YOUR GOAL: Write out the listing below in full and exactly, leaving out every picture.
◆ ◆ ◆ ◆
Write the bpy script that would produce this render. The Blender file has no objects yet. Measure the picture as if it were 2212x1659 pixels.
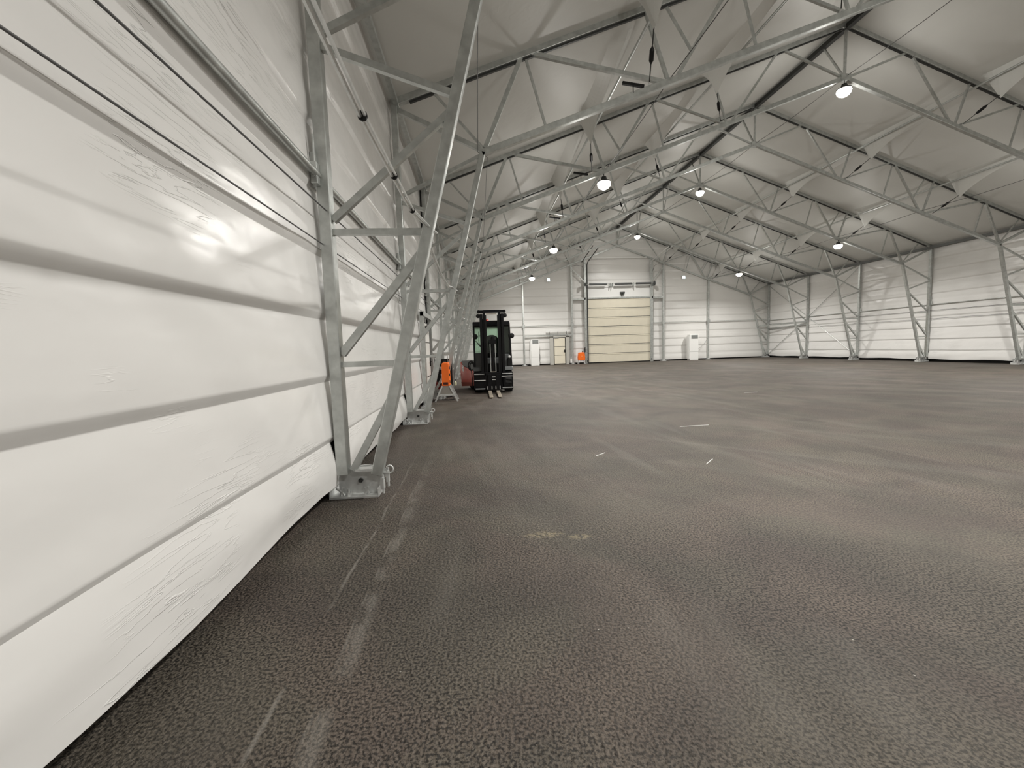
import bpy, bmesh, math, random
from mathutils import Vector, Matrix, noise
random.seed(7)
S = bpy.context.scene
COL = S.collection
PI = math.pi
# ---------------------------------------------------------------- measures (metres)
SP = 4.2955          # bay length
Y0 = 4.393           # first frame in view
W = 26.166           # between outer post lines
FY = [Y0 + i * SP for i in range(8)]
YE = FY[7] + 0.20    # end wall plane
YB = -13.0           # wall behind the camera
EZ, RZ = 6.25, 11.06 # eave node, ridge node
KU, KZ, LZ = 1.668, 5.327, 9.506   # knee, lower apex
HALF = W / 2
def up_z(u): return EZ + (RZ - EZ) * u / HALF
def lo_z(u): return KZ + (LZ - KZ) * (u - KU) / (HALF - KU)

# ---------------------------------------------------------------- camera
yaw, pitch, roll, fpx = 0.0775, 0.0852, 0.0323, 913.05
cy, sy, cp, sp, cr, sr = (math.cos(yaw), math.sin(yaw), math.cos(pitch), math.sin(pitch), math.cos(roll), math.sin(roll))
def cw(x, d, z):
    D = d * cp + z * sp
    zz = -d * sp + z * cp
    return Vector((x * cy + D * sy, -x * sy + D * cy, zz))
right, upv, fwd = cw(cr, 0, -sr), cw(sr, 0, cr), cw(0, 1, 0)
cam = bpy.data.cameras.new('camera')
cam.sensor_fit = 'HORIZONTAL'; cam.sensor_width = 36.0
cam.lens = fpx / 2212 * 36.0
cam.clip_start = 0.02; cam.clip_end = 200
camo = bpy.data.objects.new('camera', cam); COL.objects.link(camo)
M = Matrix.Identity(4)
for r_ in range(3):
    M[r_][0], M[r_][1], M[r_][2] = right[r_], upv[r_], -fwd[r_]
M.translation = Vector((1.4246, 0.0, 1.5))
camo.matrix_world = M
S.camera = camo
# ---------------------------------------------------------------- world, exposure
S.view_settings.view_transform = 'Standard'
S.view_settings.look = 'None'
S.view_settings.exposure = 0.14
S.view_settings.gamma = 1.0
S.view_settings.use_curve_mapping = False
wd = bpy.data.worlds.new('world'); S.world = wd; wd.use_nodes = True
wd.node_tree.nodes['Background'].inputs[0].default_value = (0.02, 0.025, 0.03, 1)
wd.node_tree.nodes['Background'].inputs[1].default_value = 0.3
try:
    S.cycles.use_denoising = True
    S.cycles.max_bounces = 10
    S.cycles.diffuse_bounces = 6
    S.cycles.transparent_max_bounces = 12
    S.cycles.sample_clamp_indirect = 6.0
except Exception:
    pass
LAMP_DOWN = 318.0     # watts of the disc shining down
LAMP_LEAK = 72.0     # watts of the bare bulb light that reaches the roof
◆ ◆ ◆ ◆
EXERCISE OUTPUT:
Write the bpy script that would produce this render. The Blender file has no objects yet. Measure the picture as if it were 2212x1659 pixels.
import bpy, bmesh, math, random
from mathutils import Vector, Matrix, noise
random.seed(7)
S = bpy.context.scene
COL = S.collection
PI = math.pi
# ---------------------------------------------------------------- measures (metres)
SP = 4.2955          # bay length
Y0 = 4.393           # first frame in view
W = 26.166           # between outer post lines
FY = [Y0 + i * SP for i in range(8)]
YE = FY[7] + 0.20    # end wall plane
YB = -13.0           # wall behind the camera
EZ, RZ = 6.25, 11.06 # eave node, ridge node
KU, KZ, LZ = 1.668, 5.327, 9.506   # knee, lower apex
HALF = W / 2
def up_z(u): return EZ + (RZ - EZ) * u / HALF
def lo_z(u): return KZ + (LZ - KZ) * (u - KU) / (HALF - KU)

# ---------------------------------------------------------------- camera
yaw, pitch, roll, fpx = 0.0775, 0.0852, 0.0323, 913.05
cy, sy, cp, sp, cr, sr = (math.cos(yaw), math.sin(yaw), math.cos(pitch), math.sin(pitch), math.cos(roll), math.sin(roll))
def cw(x, d, z):
    D = d * cp + z * sp
    zz = -d * sp + z * cp
    return Vector((x * cy + D * sy, -x * sy + D * cy, zz))
right, upv, fwd = cw(cr, 0, -sr), cw(sr, 0, cr), cw(0, 1, 0)
cam = bpy.data.cameras.new('camera')
cam.sensor_fit = 'HORIZONTAL'; cam.sensor_width = 36.0
cam.lens = fpx / 2212 * 36.0
cam.clip_start = 0.02; cam.clip_end = 200
camo = bpy.data.objects.new('camera', cam); COL.objects.link(camo)
M = Matrix.Identity(4)
for r_ in range(3):
    M[r_][0], M[r_][1], M[r_][2] = right[r_], upv[r_], -fwd[r_]
M.translation = Vector((1.4246, 0.0, 1.5))
camo.matrix_world = M
S.camera = camo
# ---------------------------------------------------------------- world, exposure
S.view_settings.view_transform = 'Standard'
S.view_settings.look = 'None'
S.view_settings.exposure = 0.14
S.view_settings.gamma = 1.0
S.view_settings.use_curve_mapping = False
wd = bpy.data.worlds.new('world'); S.world = wd; wd.use_nodes = True
wd.node_tree.nodes['Background'].inputs[0].default_value = (0.02, 0.025, 0.03, 1)
wd.node_tree.nodes['Background'].inputs[1].default_value = 0.3
try:
    S.cycles.use_denoising = True
    S.cycles.max_bounces = 10
    S.cycles.diffuse_bounces = 6
    S.cycles.transparent_max_bounces = 12
    S.cycles.sample_clamp_indirect = 6.0
except Exception:
    pass
LAMP_DOWN = 318.0     # watts of the disc shining down
LAMP_LEAK = 72.0     # watts of the bare bulb light that reaches the roof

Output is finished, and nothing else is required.